▶ _GIVEN DATA_
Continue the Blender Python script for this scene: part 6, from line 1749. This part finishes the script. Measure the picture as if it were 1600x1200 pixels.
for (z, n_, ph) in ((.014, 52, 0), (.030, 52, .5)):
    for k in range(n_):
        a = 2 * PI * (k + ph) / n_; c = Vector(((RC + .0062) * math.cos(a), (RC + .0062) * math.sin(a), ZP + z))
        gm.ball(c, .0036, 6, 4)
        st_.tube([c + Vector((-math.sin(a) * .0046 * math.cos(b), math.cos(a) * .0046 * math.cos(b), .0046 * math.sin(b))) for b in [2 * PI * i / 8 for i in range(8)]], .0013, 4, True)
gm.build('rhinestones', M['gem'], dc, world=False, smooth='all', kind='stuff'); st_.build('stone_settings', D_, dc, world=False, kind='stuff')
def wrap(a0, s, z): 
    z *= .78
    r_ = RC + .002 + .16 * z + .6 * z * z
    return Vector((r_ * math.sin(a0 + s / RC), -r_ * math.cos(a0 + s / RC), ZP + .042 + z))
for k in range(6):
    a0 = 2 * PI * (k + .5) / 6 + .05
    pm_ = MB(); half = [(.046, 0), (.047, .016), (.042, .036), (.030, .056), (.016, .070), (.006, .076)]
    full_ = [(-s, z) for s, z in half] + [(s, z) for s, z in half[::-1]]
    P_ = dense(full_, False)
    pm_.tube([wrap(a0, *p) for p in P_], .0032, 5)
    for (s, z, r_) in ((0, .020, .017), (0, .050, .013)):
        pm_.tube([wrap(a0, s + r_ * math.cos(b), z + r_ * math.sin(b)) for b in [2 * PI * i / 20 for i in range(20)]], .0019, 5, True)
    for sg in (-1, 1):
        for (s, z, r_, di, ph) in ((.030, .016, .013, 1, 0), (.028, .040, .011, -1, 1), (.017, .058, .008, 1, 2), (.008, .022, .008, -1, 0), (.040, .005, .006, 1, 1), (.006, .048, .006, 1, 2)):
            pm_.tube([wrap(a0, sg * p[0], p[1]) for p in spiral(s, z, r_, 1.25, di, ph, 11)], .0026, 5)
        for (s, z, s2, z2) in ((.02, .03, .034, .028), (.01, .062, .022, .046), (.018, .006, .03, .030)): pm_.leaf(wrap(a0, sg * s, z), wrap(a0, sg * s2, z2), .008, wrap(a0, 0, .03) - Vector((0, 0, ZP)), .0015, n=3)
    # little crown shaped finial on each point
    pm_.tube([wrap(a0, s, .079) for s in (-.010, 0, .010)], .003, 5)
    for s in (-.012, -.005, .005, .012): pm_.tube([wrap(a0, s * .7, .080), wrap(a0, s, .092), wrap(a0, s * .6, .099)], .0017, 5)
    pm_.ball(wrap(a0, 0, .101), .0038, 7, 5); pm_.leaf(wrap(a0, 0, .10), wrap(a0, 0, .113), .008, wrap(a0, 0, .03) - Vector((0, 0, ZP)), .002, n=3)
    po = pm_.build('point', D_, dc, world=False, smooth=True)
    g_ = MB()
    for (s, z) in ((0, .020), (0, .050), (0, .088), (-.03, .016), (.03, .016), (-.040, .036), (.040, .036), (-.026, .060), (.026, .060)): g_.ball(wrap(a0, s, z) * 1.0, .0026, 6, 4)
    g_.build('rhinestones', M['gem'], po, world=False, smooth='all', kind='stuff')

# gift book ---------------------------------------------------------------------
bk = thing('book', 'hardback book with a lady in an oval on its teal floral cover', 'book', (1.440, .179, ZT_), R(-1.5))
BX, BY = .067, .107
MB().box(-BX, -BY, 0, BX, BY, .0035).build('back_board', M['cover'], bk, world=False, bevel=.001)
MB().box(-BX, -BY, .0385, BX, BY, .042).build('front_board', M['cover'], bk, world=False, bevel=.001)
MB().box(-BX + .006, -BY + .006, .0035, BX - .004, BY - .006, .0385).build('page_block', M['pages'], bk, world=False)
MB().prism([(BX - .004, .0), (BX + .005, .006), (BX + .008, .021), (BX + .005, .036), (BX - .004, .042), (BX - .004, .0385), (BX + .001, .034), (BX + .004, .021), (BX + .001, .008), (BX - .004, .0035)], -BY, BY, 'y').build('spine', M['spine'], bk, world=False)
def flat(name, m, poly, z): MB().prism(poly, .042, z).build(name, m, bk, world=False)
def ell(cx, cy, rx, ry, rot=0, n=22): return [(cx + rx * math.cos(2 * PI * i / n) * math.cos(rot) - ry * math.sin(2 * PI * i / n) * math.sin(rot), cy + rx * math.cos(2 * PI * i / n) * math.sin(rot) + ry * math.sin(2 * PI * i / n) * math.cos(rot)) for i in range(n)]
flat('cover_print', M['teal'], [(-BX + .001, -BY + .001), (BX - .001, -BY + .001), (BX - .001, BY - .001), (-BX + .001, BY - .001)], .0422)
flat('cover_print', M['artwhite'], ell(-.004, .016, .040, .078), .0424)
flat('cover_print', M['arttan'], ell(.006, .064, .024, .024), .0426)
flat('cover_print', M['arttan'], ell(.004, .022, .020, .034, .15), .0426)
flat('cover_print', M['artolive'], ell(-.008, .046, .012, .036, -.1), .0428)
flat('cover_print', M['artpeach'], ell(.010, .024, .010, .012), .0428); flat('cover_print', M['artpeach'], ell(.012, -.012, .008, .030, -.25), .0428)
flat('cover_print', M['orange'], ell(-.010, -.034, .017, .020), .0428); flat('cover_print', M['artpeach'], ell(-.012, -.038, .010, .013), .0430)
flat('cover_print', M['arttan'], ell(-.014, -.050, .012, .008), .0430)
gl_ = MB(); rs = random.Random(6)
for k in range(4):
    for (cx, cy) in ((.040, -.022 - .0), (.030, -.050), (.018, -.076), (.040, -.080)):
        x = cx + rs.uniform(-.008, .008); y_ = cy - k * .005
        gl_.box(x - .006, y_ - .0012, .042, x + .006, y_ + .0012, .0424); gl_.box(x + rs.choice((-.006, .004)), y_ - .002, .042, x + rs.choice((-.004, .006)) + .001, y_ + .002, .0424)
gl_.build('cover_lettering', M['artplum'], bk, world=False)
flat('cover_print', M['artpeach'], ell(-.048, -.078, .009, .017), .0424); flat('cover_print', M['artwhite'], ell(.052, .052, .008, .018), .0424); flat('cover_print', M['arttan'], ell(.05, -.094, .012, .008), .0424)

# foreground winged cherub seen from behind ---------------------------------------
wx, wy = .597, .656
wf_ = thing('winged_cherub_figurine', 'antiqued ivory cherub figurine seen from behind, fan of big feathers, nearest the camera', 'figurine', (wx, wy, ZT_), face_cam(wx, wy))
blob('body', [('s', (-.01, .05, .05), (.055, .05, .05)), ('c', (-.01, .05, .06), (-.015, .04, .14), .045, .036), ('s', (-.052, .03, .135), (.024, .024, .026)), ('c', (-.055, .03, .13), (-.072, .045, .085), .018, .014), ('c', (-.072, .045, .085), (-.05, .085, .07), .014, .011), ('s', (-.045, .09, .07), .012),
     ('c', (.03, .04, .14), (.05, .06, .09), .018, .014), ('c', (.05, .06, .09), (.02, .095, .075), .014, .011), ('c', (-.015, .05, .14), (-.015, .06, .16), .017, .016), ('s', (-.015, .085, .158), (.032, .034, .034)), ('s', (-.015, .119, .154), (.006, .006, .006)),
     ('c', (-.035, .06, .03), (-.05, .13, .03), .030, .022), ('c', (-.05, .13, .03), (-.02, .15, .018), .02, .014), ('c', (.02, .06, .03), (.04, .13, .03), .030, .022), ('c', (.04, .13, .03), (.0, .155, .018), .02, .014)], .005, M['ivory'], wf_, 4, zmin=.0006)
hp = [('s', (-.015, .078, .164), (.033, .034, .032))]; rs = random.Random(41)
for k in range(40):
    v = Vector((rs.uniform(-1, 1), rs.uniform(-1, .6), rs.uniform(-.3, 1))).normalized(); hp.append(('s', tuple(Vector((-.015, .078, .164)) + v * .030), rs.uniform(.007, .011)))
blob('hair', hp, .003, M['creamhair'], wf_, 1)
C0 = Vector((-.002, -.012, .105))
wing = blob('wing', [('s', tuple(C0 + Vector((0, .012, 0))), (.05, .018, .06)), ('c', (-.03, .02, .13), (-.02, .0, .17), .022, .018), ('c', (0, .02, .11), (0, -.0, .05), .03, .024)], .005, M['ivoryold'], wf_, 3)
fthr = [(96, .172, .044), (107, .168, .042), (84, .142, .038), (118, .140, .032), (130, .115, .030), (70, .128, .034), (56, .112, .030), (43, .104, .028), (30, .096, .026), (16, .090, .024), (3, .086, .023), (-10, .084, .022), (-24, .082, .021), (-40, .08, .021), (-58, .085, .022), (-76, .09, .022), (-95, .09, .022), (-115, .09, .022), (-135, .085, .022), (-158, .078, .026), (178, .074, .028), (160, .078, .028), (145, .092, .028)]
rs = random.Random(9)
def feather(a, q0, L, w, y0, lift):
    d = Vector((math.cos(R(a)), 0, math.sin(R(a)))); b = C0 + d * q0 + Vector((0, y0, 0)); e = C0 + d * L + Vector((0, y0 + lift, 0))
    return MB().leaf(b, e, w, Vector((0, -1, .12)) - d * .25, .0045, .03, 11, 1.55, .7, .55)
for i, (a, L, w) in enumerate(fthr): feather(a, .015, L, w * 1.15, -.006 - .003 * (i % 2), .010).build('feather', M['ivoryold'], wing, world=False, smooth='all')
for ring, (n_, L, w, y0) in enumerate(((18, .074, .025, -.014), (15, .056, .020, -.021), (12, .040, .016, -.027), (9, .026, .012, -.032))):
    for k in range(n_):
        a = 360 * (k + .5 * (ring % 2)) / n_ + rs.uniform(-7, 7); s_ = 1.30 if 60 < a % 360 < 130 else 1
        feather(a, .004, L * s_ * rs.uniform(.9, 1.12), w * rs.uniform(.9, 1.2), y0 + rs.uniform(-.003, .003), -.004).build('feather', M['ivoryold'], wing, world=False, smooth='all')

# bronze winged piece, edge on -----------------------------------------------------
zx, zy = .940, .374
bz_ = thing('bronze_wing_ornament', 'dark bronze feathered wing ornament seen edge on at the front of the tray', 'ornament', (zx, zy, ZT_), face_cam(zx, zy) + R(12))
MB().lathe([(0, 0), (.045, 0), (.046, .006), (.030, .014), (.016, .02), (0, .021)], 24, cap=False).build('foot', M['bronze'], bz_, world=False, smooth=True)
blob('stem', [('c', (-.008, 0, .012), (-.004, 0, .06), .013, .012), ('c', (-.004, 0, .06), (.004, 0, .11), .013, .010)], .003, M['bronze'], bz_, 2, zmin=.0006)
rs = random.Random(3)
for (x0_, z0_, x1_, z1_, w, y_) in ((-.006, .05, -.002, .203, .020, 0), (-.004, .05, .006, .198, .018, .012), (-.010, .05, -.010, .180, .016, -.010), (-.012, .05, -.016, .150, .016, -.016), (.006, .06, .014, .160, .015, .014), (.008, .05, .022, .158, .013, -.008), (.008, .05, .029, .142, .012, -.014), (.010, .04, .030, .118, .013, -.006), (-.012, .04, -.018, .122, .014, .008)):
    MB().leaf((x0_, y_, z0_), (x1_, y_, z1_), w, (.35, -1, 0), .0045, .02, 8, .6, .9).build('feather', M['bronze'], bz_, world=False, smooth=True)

▶ _TASK OBJECTIVE_
Give nothing but the number of lines containing the string "from".

▶ _FULL SOLUTION_
3